I am just trying to be realistic with myself as to whether I will see a benefit with all the effort of upgrading from XP to Vista 64bit for more ram. Or whether I should plod on with XP until late summer when hopefully Windows 7 is out and I can skip Vista. But then the same argument would still exist as to whether 8gb of ram can be used.

What do you think?
 
photo shop CS4 is a 64bit application, and after effects can use as much ram as you can give it, by doubling up processes. also for multi tasking and workflow use (like haveing say, photoshop and premier open at the same time, while surfing the net and listening to music) the more ram the better
 
I have a Tri-SLI i7 F@H setup and I'm running 12Gb RAM to give each GPU just under 4Gb each. It makes a definite difference to performance having plenty of memory available for each thread to work optimally. One machine does almost 27,000 points per day, which is enormous. If I drop back to 6Gb I lose about 4,000 points per day, which is too much given that I'm running 24/7 and I need all the points/watt I can get:D
 
I have a Tri-SLI i7 F@H setup and I'm running 12Gb RAM to give each GPU just under 4Gb each. It makes a definite difference to performance having plenty of memory available for each thread to work optimally. One machine does almost 27,000 points per day, which is enormous. If I drop back to 6Gb I lose about 4,000 points per day, which is too much given that I'm running 24/7 and I need all the points/watt I can get:D
That would be a nice gaming rig wja96, ive used sli in the past, nforce4 and 6800gt's, then nforce 680i with dual 7900gt's, i loved my evga 680ia1 with an e6600 (3.7ghz) unfortunately it didnt get on with my q6600, hence the change to p45.
 
Nooooo! Games reduce folding points!:D

Actually - it's an incredible gaming system with three 700MHz GTX280's in Tri-SLI it runs Crysis and Far Cry 2 at very high frame rates indeed.
 
Nooooo! Games reduce folding points!:D

Actually - it's an incredible gaming system with three 700MHz GTX280's in Tri-SLI it runs Crysis and Far Cry 2 at very high frame rates indeed.
I like the gtx 280 myself, im running one on my current system, after having an 8800gts 512, which struggled at 1920x1200, ive got the gtx 280 and it clocks pretty nice, 714 core, 1251 memory and 1504 on the shaders, cod4 is my main game and its nice to be able to play it now with a lot of detail at high res:)
 
8gb of RAM has its uses. A virtual machine with XP loaded and assigned 2gb of RAM works very well. A virtual machine installed onto a 5 or 6gb ramdisk works ridiculously well.

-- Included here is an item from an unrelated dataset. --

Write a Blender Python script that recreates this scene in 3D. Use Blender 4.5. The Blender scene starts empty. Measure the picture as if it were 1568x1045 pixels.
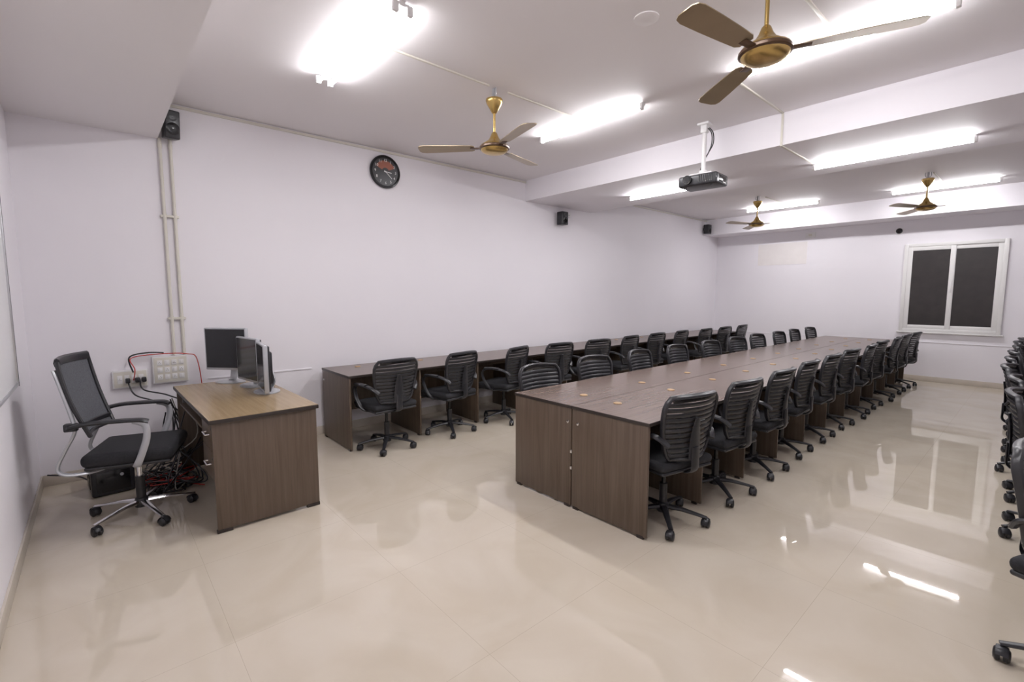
import bpy, bmesh, math, random
from mathutils import Vector, Matrix, Euler
random.seed(7)
scene = bpy.context.scene
COL = scene.collection
rad = math.radians

# ------------------------------------------------------------------ materials
def new_mat(name, color, rough=0.5, metal=0.0, spec=0.5, var=0.04, vscale=6.0, bump=0.0, bscale=60.0, emit=None, estr=0.0, coat=0.0):
    m = bpy.data.materials.new(name); m.use_nodes = True
    nt = m.node_tree; b = nt.nodes['Principled BSDF']
    b.inputs['Roughness'].default_value = rough
    b.inputs['Metallic'].default_value = metal
    b.inputs['Specular IOR Level'].default_value = spec
    b.inputs['Coat Weight'].default_value = coat
    tc = nt.nodes.new('ShaderNodeTexCoord')
    n = nt.nodes.new('ShaderNodeTexNoise'); n.inputs['Scale'].default_value = vscale
    n.inputs['Detail'].default_value = 3
    nt.links.new(tc.outputs['Object'], n.inputs['Vector'])
    r = nt.nodes.new('ShaderNodeValToRGB')
    c = Vector(color)
    r.color_ramp.elements[0].position = 0.3; r.color_ramp.elements[1].position = 0.7
    r.color_ramp.elements[0].color = (*[max(0, x*(1-var)) for x in c], 1)
    r.color_ramp.elements[1].color = (*[min(1, x*(1+var)) for x in c], 1)
    nt.links.new(n.outputs['Fac'], r.inputs['Fac'])
    nt.links.new(r.outputs['Color'], b.inputs['Base Color'])
    if bump > 0:
        n2 = nt.nodes.new('ShaderNodeTexNoise'); n2.inputs['Scale'].default_value = bscale
        nt.links.new(tc.outputs['Object'], n2.inputs['Vector'])
        bp = nt.nodes.new('ShaderNodeBump'); bp.inputs['Strength'].default_value = bump; bp.inputs['Distance'].default_value = 0.002
        nt.links.new(n2.outputs['Fac'], bp.inputs['Height']); nt.links.new(bp.outputs['Normal'], b.inputs['Normal'])
    if emit:
        b.inputs['Emission Color'].default_value = (*emit, 1); b.inputs['Emission Strength'].default_value = estr
    return m

def wood_mat(name, c1, c2, scale, rough=0.4, coat=0.0):
    m = bpy.data.materials.new(name); m.use_nodes = True
    nt = m.node_tree; b = nt.nodes['Principled BSDF']
    b.inputs['Roughness'].default_value = rough; b.inputs['Coat Weight'].default_value = coat
    b.inputs['Coat Roughness'].default_value = 0.15
    tc = nt.nodes.new('ShaderNodeTexCoord'); mp = nt.nodes.new('ShaderNodeMapping')
    mp.inputs['Scale'].default_value = scale
    nt.links.new(tc.outputs['Object'], mp.inputs['Vector'])
    n = nt.nodes.new('ShaderNodeTexNoise'); n.inputs['Scale'].default_value = 1.0; n.inputs['Detail'].default_value = 6
    n.inputs['Roughness'].default_value = 0.65; n.inputs['Distortion'].default_value = 0.4
    nt.links.new(mp.outputs['Vector'], n.inputs['Vector'])
    r = nt.nodes.new('ShaderNodeValToRGB')
    r.color_ramp.elements[0].position = 0.32; r.color_ramp.elements[1].position = 0.68
    r.color_ramp.elements[0].color = (*c1, 1); r.color_ramp.elements[1].color = (*c2, 1)
    nt.links.new(n.outputs['Fac'], r.inputs['Fac']); nt.links.new(r.outputs['Color'], b.inputs['Base Color'])
    return m

def floor_mat():
    m = bpy.data.materials.new('vitrified_tile'); m.use_nodes = True
    nt = m.node_tree; b = nt.nodes['Principled BSDF']; L = nt.links.new
    b.inputs['Roughness'].default_value = 0.022; b.inputs['Specular IOR Level'].default_value = 0.65
    tc = nt.nodes.new('ShaderNodeTexCoord'); mp = nt.nodes.new('ShaderNodeMapping')
    mp.inputs['Location'].default_value = (0.665, -0.365, 0)
    L(tc.outputs['Object'], mp.inputs['Vector'])
    br = nt.nodes.new('ShaderNodeTexBrick')
    br.offset = 0.0; br.squash = 1.0
    br.inputs['Scale'].default_value = 1.0
    br.inputs['Brick Width'].default_value = 0.8; br.inputs['Row Height'].default_value = 0.8
    br.inputs['Mortar Size'].default_value = 0.0010; br.inputs['Mortar Smooth'].default_value = 0.0
    br.inputs['Color1'].default_value = (0, 0, 0, 1); br.inputs['Color2'].default_value = (0, 0, 0, 1); br.inputs['Mortar'].default_value = (1, 1, 1, 1)
    L(mp.outputs['Vector'], br.inputs['Vector'])
    n = nt.nodes.new('ShaderNodeTexNoise'); n.inputs['Scale'].default_value = 1.6; n.inputs['Detail'].default_value = 5; n.inputs['Distortion'].default_value = 1.6
    L(tc.outputs['Object'], n.inputs['Vector'])
    r = nt.nodes.new('ShaderNodeValToRGB')
    r.color_ramp.elements[0].position = 0.35; r.color_ramp.elements[1].position = 0.65
    r.color_ramp.elements[0].color = (0.565, 0.495, 0.40, 1); r.color_ramp.elements[1].color = (0.61, 0.545, 0.455, 1)
    L(n.outputs['Fac'], r.inputs['Fac'])
    mx = nt.nodes.new('ShaderNodeMix'); mx.data_type = 'RGBA'
    L(br.outputs['Color'], mx.inputs['Factor']); L(r.outputs['Color'], mx.inputs['A'])
    mx.inputs['B'].default_value = (0.46, 0.40, 0.32, 1)
    L(mx.outputs['Result'], b.inputs['Base Color'])
    return m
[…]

I think the benefit is mainly along the lines of the above for me. Anything you can move into a ramdisk works brilliantly. I don't use photoshop, but loading times for a game installed onto a ramdisk are ridiculous, and any data compression or database work is similarly improved. A really massive excel spreadsheet isnt going to be more than a few hundred mb, but the cache for photoshop can be rather larger I believe.

So yeah. Definitely get 8gb if you like playing with tmpfs, I'd like to have 16 I think :)
 
with photoshop and other application like 3d Modelling - the more ram you can throw at it the better - with photoshop more ram equates into less lag and better handling of high rez images
 
I too run Vista 64 and upped the memory to 8gb for Photoshop CS4.

I tend to run Lightroom and PS together, with Itunes in the background.

4gb was good, but with 8gb it defo runs better, Adobe claim as much as 15% performance gain with over 4gb ram.

Can't tell if Crysis or UT3 perform any better, certainly no worse though.

As you say ddr2 is getting fairly cheap, shame 16gb is so expensive at the moment though, as I'd go there for sure, but then PS eats up all the memory you can give it ha ah
 
I find Logic 8 can often use more than 4gb of RAM... 8GB is nice, and DDR2 is cheap...

DDR3 is a waste of money right now also, and triple channel is pointless...
 
Just working in Lightroom, with PS, Itunes and Outlook also running and now that I've turned on the dreaded sidebar I can see that I'm nudging 5gb so for sure Vista 64 and enabled apps can and do use more than 4gb if it's there.
 
I find Logic 8 can often use more than 4gb of RAM... 8GB is nice, and DDR2 is cheap...

DDR3 is a waste of money right now also, and triple channel is pointless...

You realise DDR3 prices have been crashing fast, right? It's like £100 for 4GB now. Still more expensive than DDR2, but pretty nice.